[RFC] Integration of Distributed Inference into TorchChat

[mreso]

🚀 The feature, motivation and pitch

Overview
The goal of this RFC is to discuss the integration of distributed inference into TorchChat. Distributed inference leverages tensor parallelism or pipeline parallelism, or a combination of both to support larger model size which do not fit on a single accelerator. Through parallelization each model shard runs in its own worker process. The processes can either be spawned on the script level (e.g. via torchrun) or from within the main script. For online use cases like chat/server the processes need to coordinate fetching and sharing the user input depending on at which point the processes get spawned. Synchronization points between the processes should be minimized for optimal performance.
The design goals of the integration are:

• Support all CLI features of TorchChat (generate, chat, server)
• Minimize code duplication
• Maintain TorchChat's copy/pastebility

Alternatives

Option 1: Integrate at Model Level
While the usage of a tensor parallel model in PyTorchis is very much transparent, the current pipeline parallel API differs significantly from the usage of a local model. This option hides the distributed inference from the Generator class by introducing the distributed inference inside a torchchat.model.Model derivative. The DistributedModel(torchchat.model.Model) class would implement methods like call() and forward() and handle distribution to the worker processes inside.

• Pros:
  • Code reuse high
  • Transparent use of distributed model
  • Virtually no changes in main Generator and OpenAiApiGenerator necessary
• Cons:
  • In this scenario, sampling happens in the main script and thus the return value of the model (logits) need to be transferred between processes (i.e. moved to shared GPU memory)
  • As the Generator is unaware of the parallelism the subprocesses would need to be spawned inside the model itself which is kind of ugly

Option 2: Abstract Base Class for Generator
Introduce a base class Generator which contains the common portions of the implementation generation process like getting and preparing input from the user. LocalGenerator and DistributedGenerator get introduced to handle specifics. The split between base and derivatives can be made at multiple levels, specifically High:Generator.generate, Mid:Generator.decode_n_tokens/prefill, Low: Generator.decode_one_token/prefill

• Pros:
  • Introduces abstraction in the generation process
  • High code reuse
  • Subprocess creation for parallel workers can be on main script level
  • Added complexity stays mostly separate from local generation
• Cons:
  • Splitting up the Generator from main generate.py file will hurt copy/pastebility
  • OpenAiApiGenerator (currently inherits from Generator) will require additional changes to work with distributed inference

Option 2b: Integrate at Low Level of Generator without base class
This approach skips the creation of a base class and directly inherits DistributedGenerator(Generator) and adds functionality for distributed inference in the main generate.py file.

• Pros:
  • Fully reuses the functionality from existing Generator
  • Subprocess creation for parallel workers can be on main script level
  • Maintains copy/pastebility
• Cons:
  • Some changes necessary in generate.py
  • OpenAiApiGenerator (inherits from Generator) will require additional changes to work with distributed inference

cc @Jack-Khuu @byjlw @lessw2020

Additional context

No response

RFC (Optional)

No response

[Jack-Khuu]

Thanks for spinning this up!! Some initial thoughts (some of which we've chatted about offline, but resharing)

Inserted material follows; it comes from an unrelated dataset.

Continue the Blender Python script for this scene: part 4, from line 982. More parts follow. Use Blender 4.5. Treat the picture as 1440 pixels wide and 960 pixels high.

For Option 1, while not requiring changes to the Generator is really tempting, making the Model instance manage distribution/subprocesses themselves is a curious pattern. My gut says that this might come back to bite us either with network costs or with complexity process management being buried too deep (not in script)

For Option 2, my main reservation with regards to a Generator base class(es) with code is that the hierarchy makes it harder to pull code snippets out of the repo. With an abstract Generator base class(es), we keep the "copy/pasteability", but we're not really reusing code at that point

For Option 2b, it requires the least amount of refactoring (though we may refactor in H1, so refactoring isn't inherently bad) and the distributed logic is decently colocated making it easier to read/learn/copy.